記憶に新しいところだけでも、事故隠しの代名詞にもなった東京電力は、福島第2原発3号機において、97年の定期検査でシュラウド4カ所にひび割れが発見されたにもかかわらず、「異常なし」として隠蔽し、その後の定期検査もくぐり抜け、2001年になって「原子炉内の清掃状況を確認していたら、偶然シュラウドのひび割れを発見した」などと発表して問題になった。同機は稼働4年目にして早くも大事故を起こして1年停止したのち、90年に再稼働。稼働率を上げてもうけるために安全が犠牲になった関係といえる。検査記録が改ざんされて、まかり通っていた。
その他、04年には関西電力美浜原発3号機(福井県美浜町)で、運転開始以来28年間にわたって1度も検査を受けていなかった配管が破断し、高温高圧の水蒸気が噴出し、現場にいた11人が死傷する事故も起きた。
北陸電力は2007年になって、実は8年前の1999年に志賀原発1号機で、制御棒5本が抜け落ち、臨界事故が発生していたと公表した。その後、制御棒抜けがオンパレードで発覚し、中部電力の浜岡原発3号機でも1991年に制御棒3本、東北電力の女川原発1号機でも1988年に2本の制御棒が抜けていたことが明らかになった。東京電力の福島第1原発では、3号機で1978年に5本の制御棒が抜け、「7時間以上にわたって臨界状態が続いていたと推定される」といった事例が起きていたほか、1号機は1979年に1本、2号機で1980年に1本、1993年には3号機で2本、2000年には柏崎刈羽原発1号機で2本の制御棒が抜けていたなど、つぎつぎと明らかになった。制御棒は原子炉の核分裂を抑えるもので、国土崩壊につながる重大な事故につながる可能性をはらんでいるが、どこの会社も隠していた。
さらに福島第1原発4号機では、1998年の定期検査の際、制御棒34本がいっせいに15㌢ほど抜ける事故が発生していたことも明らかになった。臨界事故どころか、原子炉の暴走すら引き起こす可能性があったと指摘されている。これらがすべて、ほとぼり冷めた頃になって明るみに出るのである。

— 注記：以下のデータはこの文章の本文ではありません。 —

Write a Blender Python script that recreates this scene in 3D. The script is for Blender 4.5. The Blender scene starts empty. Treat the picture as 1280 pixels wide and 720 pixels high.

原発というのは、チェルノブイリ事故やスリーマイル事故を見ても明らかなように、すさまじい国土破壊となる。核分裂のエネルギーによって、その3分の1の熱エネルギーを電力に転換し、残りの3分の2を海に捨てる施設である。100万㌔㍗の原子炉なら、広島型原爆3発分に匹敵する量のウランを1日で核分裂させているといわれ、このとてつもなく破壊的なエネルギーを炉心や制御棒、圧力容器やタービンなど様様な機器で電力に変えている。中性子にあたった機器の材質や強度が落ちることは当然で、ヒビや腐食、「制御棒が抜けた」「シュラウドにヒビが入っていたけど隠した」など話にならないことはいうまでもない。
原子炉の寿命も勝手に延長
国内最古の商業用原子炉は、40年稼働している敦賀原発1号機(福井県敦賀市、1970年稼働)で、同い年の美浜原発1号機(福井県美浜町、70年稼働)とあわせて老朽化が懸念されている。ほかにも39年の福島第1原発1号機(福島県大熊町)、38年の美浜原発2号機、36年の島根原発1号機(島根県松江市)、福島第1原発2号機、高浜原発1号機(福井県高浜町)35年の玄海原発1号機(佐賀県玄海町)、高浜原発2号機など、「高齢化」が著しいなかで、通常なら原発の寿命は30~40年とされるのを60年に延長することになった。
敦賀原発は2009年末に廃炉になる予定だったのが、国も延長を認め、2016年まで引き延ばしている。美浜原発1号機(福井県美浜町)も99年には「20年延長し、50年とする」方針を関西電力は打ち出しており、その際、10年に一度の大規模な定期検査を実施したうえで、2010年以後の10年間の運転を継続するとした。経済産業省も「高度」な自主点検や検査を前提に、「60年間は運転継続が可能」「プラントの健全性は保たれる見通し」などとした。
日本をつぶす後は野となれの政治が横行している。